Wild Lore was built by Ash Serrano, a strategist who spent 15+ years helping Fortune 500 executives and founders shape their narratives.
Let me guess. You checked your LinkedIn analytics this morning. You looked at impressions. They were up or down from last week, and you felt good or bad about it accordingly.
That number told you almost nothing useful, and the amount of mental energy you spent on it was wildly disproportionate to its value.
Impressions measure how many times your post appeared in someone’s feed. That’s the entire story. Not whether anyone read it, cared about it, or remembered it an hour later, just how many times the algorithm pushed your tiny rectangle of text into someone’s scroll.
The metric works like counting how many people walked past your store window. It gives you foot traffic on the street and tells you nothing about whether anyone stopped, looked closer, came inside, or bought anything you sell.
Impressions have become the default metric executives use to evaluate whether their content is “working,” and the whole game gets distorted as a result. People start optimizing for impression-friendly content (trending topics, engagement bait, controversy for its own sake) instead of content that builds real authority and generates business over time.
So what should you be measuring instead?
Four metrics tell you something useful, and none of them are impressions.
Saves. When someone saves your post, they’re telling you this content is valuable enough to come back to later. A save isn’t politeness or reciprocity; it’s a person flagging your content for future reference because it said something they want to remember. When your saves run consistently high relative to your overall engagement, your content has utility. People are using it rather than just consuming it.
Shares and reposts. When someone shares your content, they’re putting their own reputation on the line and saying, “I think this is worth your time,” to their own audience. That’s a much higher-value signal than a like, because the sharer has to make a judgment call about whether your content reflects well on them when they pass it along.
Comment quality. Note the word quality, because comment quantity is a different metric entirely. A post with fifty comments that all say “great insight!” carries less weight than a post with five comments that each add a new perspective, share a personal experience, or respectfully disagree with your take. High-quality comments mean your content sparked real thinking, with your audience engaging actively rather than absorbing passively. That kind of engagement compounds over time.
DMs and inbound messages. Most people undercount this one because it happens off-platform and never shows up in analytics. When someone reads your post and sends you a private message saying “I’ve been thinking about what you said” or “I have a question about this” or “this is exactly what we’re dealing with at my company,” that’s the highest-value engagement possible on LinkedIn. It means your content crossed the threshold from interesting thing I read to this person might be able to help me.
The 70/30 Predictive Positioning ratio plays directly into these metrics. Predictive content (the 70%) tends to generate saves (because people want to reference predictions later), quality comments (because predictions invite conversation), and DMs (because people want to discuss the implications privately). Reactive content (the 30%) tends to generate impressions and likes, because it’s topical and easy to engage with casually as someone scrolls past.
Both matter. The trouble starts when you’re only measuring impressions, because then you’re only measuring what the reactive content produces, and you miss the much more valuable signals your predictive content generates.

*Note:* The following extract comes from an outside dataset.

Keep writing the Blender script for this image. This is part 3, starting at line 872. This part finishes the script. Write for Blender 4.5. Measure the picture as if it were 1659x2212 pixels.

Example: I had a client whose impressions were modest, around 2,000 per post, which felt discouraging compared to the creators she was watching pull 50,000. Her save rate was incredibly high, though; her DMs were constant, and the quality of people reaching out was exactly what her target audience was. She was generating more business opportunities from her “underperforming” content than people with ten times her impression count, because she was measuring the right things.
The visibility trap is the belief that more eyeballs translate to more authority. More resonance is what translates to authority, and resonance lives in saves, shares, quality comments, and conversations that happen after the post lands.
Your homework. For the next month, stop checking impressions. Seriously, ignore the number entirely. Track these four metrics weekly instead: how many saves, how many shares, how many comments that add real substance, how many DMs or inbound messages worth responding to.
Map those against which posts generated them, and patterns will start showing up. Certain topics, certain angles, certain formats will produce more resonance than others. Build on those patterns and let the impressions take care of themselves.
Because at the end of the day, what matters isn’t how many people saw your post. What matters is how many people felt it.